La situación social en Venezuela de los últimos años nos ha llenado de incertidumbre, dolor e impotencia sobre lo que será el futuro político en este país.
Incluso ha servido de estrategia o paroxismo electoral de algunos “líderes” políticos colombianos, cuyas concepciones sobre política internacional se han basado en la “diplomacia del micrófono”; práctica que consiste básicamente en gritar arengas ideológicas y moralizadoras entre gobiernos.
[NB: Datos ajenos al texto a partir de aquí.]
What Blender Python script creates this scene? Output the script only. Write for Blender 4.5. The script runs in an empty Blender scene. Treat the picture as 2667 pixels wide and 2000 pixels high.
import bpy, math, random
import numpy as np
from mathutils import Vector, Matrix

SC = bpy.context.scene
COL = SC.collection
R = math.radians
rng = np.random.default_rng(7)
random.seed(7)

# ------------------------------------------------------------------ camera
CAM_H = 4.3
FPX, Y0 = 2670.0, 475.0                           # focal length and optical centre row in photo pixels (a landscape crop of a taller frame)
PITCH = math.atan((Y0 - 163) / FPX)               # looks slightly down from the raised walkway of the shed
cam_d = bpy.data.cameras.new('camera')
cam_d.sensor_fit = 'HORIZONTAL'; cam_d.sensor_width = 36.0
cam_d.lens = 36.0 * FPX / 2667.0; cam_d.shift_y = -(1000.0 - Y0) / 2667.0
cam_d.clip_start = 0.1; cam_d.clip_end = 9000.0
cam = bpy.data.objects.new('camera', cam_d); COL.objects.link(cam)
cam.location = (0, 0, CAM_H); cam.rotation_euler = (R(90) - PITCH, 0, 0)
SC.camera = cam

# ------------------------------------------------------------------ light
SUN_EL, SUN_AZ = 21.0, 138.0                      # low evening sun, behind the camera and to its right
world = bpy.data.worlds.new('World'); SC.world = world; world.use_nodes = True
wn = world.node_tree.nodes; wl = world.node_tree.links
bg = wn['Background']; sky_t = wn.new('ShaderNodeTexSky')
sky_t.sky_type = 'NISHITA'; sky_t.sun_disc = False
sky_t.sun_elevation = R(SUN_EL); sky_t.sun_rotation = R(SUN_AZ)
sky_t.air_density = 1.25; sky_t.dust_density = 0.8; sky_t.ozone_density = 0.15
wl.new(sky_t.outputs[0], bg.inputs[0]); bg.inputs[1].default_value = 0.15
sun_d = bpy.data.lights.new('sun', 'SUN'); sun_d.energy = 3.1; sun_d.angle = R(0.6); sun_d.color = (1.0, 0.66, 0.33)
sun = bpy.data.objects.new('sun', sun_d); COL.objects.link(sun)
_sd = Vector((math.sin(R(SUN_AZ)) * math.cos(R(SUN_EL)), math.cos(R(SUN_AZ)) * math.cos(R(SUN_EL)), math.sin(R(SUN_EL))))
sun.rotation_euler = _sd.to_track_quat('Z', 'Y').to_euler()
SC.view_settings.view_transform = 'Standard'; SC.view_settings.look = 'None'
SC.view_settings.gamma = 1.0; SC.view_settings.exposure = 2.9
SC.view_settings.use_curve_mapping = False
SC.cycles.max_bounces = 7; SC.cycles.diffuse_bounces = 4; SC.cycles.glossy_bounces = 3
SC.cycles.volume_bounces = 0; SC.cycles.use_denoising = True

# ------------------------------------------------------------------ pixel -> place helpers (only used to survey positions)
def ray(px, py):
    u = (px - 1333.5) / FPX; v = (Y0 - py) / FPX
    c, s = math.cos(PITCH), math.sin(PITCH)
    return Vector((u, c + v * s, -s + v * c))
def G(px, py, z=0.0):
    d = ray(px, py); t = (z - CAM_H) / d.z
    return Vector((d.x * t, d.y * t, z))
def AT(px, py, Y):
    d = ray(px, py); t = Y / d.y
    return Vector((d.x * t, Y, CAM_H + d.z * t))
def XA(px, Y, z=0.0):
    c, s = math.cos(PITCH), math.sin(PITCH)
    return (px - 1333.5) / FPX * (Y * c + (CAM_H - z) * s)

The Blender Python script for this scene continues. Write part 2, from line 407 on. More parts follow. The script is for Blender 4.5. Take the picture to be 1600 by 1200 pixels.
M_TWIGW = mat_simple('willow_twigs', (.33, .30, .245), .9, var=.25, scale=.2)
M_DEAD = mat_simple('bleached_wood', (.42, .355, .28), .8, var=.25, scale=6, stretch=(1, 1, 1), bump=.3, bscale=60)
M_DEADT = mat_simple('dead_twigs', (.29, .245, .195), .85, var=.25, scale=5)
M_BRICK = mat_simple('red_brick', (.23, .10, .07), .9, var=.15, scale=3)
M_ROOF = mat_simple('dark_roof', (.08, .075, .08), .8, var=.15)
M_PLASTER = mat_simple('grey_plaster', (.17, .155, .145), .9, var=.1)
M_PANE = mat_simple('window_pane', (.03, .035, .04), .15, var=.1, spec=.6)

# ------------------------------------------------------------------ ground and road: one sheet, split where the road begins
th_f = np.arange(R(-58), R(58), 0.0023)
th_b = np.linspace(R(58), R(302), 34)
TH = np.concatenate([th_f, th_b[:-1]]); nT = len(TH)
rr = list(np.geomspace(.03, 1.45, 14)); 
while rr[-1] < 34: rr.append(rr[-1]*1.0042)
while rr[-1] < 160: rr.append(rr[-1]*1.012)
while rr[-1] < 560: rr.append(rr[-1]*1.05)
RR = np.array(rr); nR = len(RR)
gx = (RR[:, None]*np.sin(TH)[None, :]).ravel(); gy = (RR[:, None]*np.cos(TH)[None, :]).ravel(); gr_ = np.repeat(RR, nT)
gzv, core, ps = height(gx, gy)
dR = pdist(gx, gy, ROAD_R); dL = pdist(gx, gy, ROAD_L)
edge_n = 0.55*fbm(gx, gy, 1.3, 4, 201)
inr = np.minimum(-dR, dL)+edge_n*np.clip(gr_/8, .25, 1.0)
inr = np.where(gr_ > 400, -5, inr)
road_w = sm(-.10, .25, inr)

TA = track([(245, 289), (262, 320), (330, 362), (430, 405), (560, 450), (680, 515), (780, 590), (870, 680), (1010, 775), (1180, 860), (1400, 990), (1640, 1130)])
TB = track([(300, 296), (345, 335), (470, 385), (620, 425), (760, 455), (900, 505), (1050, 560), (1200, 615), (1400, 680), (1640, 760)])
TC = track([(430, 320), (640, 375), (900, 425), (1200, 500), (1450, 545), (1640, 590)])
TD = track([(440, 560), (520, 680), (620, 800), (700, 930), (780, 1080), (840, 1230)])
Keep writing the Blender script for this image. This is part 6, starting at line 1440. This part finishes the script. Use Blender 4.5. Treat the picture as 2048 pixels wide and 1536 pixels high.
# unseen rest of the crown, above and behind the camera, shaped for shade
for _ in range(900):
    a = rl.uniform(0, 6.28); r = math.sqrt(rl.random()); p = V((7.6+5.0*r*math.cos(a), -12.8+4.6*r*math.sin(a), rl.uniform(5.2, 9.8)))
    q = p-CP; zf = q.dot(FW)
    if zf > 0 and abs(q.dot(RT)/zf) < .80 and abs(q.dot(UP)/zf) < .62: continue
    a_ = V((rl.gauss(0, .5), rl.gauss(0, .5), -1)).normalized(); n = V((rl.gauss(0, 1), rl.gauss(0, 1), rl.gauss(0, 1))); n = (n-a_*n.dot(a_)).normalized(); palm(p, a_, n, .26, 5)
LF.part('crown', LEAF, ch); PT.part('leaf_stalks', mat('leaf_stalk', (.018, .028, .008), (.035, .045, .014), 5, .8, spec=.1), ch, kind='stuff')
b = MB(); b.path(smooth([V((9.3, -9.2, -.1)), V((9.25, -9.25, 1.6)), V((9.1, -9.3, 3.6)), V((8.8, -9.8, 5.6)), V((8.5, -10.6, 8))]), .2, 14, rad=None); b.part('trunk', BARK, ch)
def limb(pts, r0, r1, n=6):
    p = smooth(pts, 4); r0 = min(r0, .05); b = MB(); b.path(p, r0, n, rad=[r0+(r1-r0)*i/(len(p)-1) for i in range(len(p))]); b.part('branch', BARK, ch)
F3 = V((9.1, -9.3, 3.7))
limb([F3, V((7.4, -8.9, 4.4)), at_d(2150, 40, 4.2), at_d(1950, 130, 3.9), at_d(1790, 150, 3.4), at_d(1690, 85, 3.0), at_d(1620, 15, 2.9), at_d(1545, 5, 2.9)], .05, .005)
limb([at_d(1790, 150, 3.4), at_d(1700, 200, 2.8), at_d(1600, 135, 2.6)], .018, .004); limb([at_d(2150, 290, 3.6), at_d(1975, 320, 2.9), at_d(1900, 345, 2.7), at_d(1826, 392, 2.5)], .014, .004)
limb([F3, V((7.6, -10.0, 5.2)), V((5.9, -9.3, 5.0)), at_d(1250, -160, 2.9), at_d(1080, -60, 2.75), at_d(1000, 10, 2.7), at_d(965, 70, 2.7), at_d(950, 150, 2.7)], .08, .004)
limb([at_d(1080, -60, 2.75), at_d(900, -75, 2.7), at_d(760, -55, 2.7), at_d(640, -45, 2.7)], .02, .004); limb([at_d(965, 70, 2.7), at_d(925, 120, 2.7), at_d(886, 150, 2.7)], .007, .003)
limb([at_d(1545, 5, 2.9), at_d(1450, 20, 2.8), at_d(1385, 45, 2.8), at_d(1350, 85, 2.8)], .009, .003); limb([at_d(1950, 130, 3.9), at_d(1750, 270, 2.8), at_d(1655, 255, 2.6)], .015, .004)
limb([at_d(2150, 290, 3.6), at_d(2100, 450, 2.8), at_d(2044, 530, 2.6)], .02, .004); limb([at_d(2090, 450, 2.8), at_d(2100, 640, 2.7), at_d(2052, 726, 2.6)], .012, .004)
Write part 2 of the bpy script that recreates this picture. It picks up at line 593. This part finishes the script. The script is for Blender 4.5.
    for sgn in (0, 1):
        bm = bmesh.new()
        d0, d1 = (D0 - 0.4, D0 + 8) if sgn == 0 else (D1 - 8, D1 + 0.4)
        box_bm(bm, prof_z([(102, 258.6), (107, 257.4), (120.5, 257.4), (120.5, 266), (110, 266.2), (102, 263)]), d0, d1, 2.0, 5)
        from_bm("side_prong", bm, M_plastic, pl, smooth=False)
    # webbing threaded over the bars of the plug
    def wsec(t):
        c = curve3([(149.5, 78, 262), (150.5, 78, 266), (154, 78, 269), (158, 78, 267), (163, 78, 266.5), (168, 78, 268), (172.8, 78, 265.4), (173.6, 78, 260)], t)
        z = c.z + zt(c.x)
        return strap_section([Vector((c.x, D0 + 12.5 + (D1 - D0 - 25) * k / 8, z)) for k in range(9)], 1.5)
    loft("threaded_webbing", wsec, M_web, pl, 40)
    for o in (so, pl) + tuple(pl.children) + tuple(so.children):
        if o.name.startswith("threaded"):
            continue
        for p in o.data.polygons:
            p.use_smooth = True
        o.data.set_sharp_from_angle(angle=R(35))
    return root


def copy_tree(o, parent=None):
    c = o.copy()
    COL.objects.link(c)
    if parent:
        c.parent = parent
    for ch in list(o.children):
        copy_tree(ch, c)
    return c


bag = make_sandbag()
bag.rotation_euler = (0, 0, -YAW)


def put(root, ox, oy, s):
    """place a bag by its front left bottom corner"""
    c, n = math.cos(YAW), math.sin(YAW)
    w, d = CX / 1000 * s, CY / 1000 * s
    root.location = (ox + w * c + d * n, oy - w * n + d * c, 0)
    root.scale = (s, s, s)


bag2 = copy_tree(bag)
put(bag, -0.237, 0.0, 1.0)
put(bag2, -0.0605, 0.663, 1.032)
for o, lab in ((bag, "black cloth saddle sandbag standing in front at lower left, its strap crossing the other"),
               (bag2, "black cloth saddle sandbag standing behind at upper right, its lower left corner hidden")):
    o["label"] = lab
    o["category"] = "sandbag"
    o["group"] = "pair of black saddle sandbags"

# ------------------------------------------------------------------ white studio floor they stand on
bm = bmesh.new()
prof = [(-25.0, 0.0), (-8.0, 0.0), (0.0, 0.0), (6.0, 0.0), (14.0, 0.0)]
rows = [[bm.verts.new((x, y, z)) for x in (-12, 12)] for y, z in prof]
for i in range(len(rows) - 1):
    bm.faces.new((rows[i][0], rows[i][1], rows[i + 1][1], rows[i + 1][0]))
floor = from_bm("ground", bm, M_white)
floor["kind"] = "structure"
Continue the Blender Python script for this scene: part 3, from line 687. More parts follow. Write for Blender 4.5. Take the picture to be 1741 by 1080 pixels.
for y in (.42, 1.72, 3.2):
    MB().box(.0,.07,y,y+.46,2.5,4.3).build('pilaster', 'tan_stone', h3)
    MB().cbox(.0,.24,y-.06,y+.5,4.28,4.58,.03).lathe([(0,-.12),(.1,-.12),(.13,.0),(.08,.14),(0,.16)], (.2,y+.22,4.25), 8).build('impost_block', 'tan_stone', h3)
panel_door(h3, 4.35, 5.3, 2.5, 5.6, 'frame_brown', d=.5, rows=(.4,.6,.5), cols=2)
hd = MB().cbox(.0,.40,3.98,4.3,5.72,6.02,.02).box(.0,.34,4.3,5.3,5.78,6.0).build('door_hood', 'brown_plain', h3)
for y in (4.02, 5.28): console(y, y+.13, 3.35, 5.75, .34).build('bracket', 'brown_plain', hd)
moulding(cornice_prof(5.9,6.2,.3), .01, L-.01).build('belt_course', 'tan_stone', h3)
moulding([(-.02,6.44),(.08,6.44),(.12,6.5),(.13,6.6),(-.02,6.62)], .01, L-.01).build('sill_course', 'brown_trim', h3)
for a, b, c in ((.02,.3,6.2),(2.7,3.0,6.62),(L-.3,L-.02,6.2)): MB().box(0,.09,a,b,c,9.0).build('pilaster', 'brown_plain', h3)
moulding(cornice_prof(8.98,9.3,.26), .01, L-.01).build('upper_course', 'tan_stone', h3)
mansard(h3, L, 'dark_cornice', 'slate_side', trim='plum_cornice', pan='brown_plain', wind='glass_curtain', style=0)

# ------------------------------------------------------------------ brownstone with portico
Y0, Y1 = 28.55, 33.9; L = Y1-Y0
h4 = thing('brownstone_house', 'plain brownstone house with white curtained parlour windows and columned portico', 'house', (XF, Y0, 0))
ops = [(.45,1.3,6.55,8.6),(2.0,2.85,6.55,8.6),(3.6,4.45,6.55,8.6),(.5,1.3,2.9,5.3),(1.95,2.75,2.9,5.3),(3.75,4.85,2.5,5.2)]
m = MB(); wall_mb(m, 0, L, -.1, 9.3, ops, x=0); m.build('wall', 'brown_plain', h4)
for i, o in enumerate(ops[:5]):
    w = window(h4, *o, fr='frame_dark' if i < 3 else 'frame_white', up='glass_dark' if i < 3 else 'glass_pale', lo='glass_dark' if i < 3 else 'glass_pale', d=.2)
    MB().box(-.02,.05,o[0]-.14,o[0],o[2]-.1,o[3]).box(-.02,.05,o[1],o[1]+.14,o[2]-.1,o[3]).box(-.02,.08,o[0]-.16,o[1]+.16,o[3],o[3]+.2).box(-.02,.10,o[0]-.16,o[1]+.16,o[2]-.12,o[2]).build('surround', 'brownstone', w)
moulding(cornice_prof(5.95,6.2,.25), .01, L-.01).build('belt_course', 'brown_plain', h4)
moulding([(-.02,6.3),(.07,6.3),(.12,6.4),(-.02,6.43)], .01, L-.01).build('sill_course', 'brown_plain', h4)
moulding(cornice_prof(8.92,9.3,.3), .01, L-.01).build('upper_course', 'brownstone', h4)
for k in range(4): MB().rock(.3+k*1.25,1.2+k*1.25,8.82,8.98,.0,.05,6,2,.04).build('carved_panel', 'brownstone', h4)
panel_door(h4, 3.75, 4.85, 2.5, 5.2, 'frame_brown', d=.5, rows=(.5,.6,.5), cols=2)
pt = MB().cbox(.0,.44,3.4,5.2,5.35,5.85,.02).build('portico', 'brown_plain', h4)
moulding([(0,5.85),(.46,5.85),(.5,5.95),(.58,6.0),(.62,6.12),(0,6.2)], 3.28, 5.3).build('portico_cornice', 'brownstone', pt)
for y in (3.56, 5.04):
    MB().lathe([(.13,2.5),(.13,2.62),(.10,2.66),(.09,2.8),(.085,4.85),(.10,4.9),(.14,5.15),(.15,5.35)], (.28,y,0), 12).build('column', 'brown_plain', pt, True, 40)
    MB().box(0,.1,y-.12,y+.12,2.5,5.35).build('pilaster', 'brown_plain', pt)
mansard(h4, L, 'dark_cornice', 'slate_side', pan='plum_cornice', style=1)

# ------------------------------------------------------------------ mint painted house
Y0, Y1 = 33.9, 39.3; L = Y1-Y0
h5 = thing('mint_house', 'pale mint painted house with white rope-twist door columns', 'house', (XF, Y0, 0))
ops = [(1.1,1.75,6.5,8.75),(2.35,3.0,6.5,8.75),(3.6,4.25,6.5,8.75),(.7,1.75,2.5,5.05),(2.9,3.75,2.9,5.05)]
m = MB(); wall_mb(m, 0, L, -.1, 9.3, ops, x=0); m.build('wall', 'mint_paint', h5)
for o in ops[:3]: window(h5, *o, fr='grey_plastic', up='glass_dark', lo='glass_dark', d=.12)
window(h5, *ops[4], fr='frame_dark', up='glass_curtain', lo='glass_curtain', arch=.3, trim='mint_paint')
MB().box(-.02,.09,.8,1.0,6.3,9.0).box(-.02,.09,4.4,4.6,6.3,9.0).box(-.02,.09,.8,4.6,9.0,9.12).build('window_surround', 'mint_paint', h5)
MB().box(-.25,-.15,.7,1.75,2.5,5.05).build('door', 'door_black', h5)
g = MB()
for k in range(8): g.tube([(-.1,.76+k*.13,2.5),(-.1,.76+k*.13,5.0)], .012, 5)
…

En efecto, esta situación se vivió como todos lo recuerdan en la última etapa del segundo gobierno Uribe (2006-2010), cuando este se popularizaba por cantarle las “avemarías” –muchas veces con fundamento jurídico y moral- al gobierno Chávez; trayendo como consecuencia un manejo diplomático paupérrimo y unas relaciones comerciales y bilaterales nulas, ad portas de una guerra moralizadora de parte y parte, dejando a las regiones fronterizas de Colombia –entre ellas Cúcuta- en la peor situación económica y social de los años recientes.
Con la llegada del gobierno Santos desde el inicio de su mandato se llevó a cabo -para sorpresa de muchos de sus electores- una reestructuración de la política internacional colombiana –un giro de 180 grados a decir verdad; implementando una nueva dinámica diplomática institucionalizada, que llevó a dejar a un lado la tesis de su predecesor de manejar las relaciones internacionales bajo la premisa del “micrófono incendiario”.
Empero, muchos colombianos reclaman el regreso de esa política de la “diplomacia del micrófono” frente a Venezuela olvidando situaciones fácticas como: 1) En Venezuela existe un gobierno demagogo que se ha caracterizado por una política internacional irracional, cimentada en la hipótesis del enemigo externo como fuente esencialísima de cohesión social (recordemos que la demagogia como desviación de la república, se reinventa y solidifica bajo la creación ficticia de enemigos externos e internos – Aristóteles, La política); 2) Desde la llegada del Chavismo y del Madurismo al hermano país, estos gobiernos han construido enemigos externos e internos ficticios, como serían el “intervencionismo imperialista de los EE.UU”; la doctrina moralizadora y expansionista de la “seguridad democrática” del gobierno Uribe; las “fuerzas deliberadamente destructoras de la burguesía venezolana e internacional”; entre otros; 3) En Venezuela en años recientes no ha existido en su práctica política verdadera alternancia en el poder.
Todo ello debería llevar a los Estados democráticos como Colombia y gran parte de Latinoamérica a pensar ¿valdría la pena tener una “diplomacia del micrófono” en las relaciones internacionales con Venezuela? Creo que es más importante cuidar y mirar con mucha cautela los riesgos que puede implicar tener de enemigo permanente a un gobierno como el bolivariano. Respetar y coexistir pacíficamente con los demás Estados y la normalidad en las relaciones internacionales debería ser la regla y los diferendos la excepción. La incertidumbre en las relaciones internacionales lleva a la poca cooperación entre gobiernos, democráticos o no.
Si bien la situación actual en Venezuela es de una gravedad extrema, como se evidencia con la permanente violación de dicho Estado a su obligación internacional de protección a los DD.HH. de los venezolanos; ello no redefine el papel que le corresponde adoptar a los Estados en el concierto internacional: respeto a los principios y reglas establecidas en la Carta de Naciones, como serían la libre autodeterminación de los pueblos y el monopolio exclusivo del uso de la fuerza por parte del Consejo de Seguridad (Cap. VII, Carta ONU). Más aún cuando estamos hablando en representación de ciudades de frontera como Cúcuta que tanto necesitan de una diplomacia institucionalizada.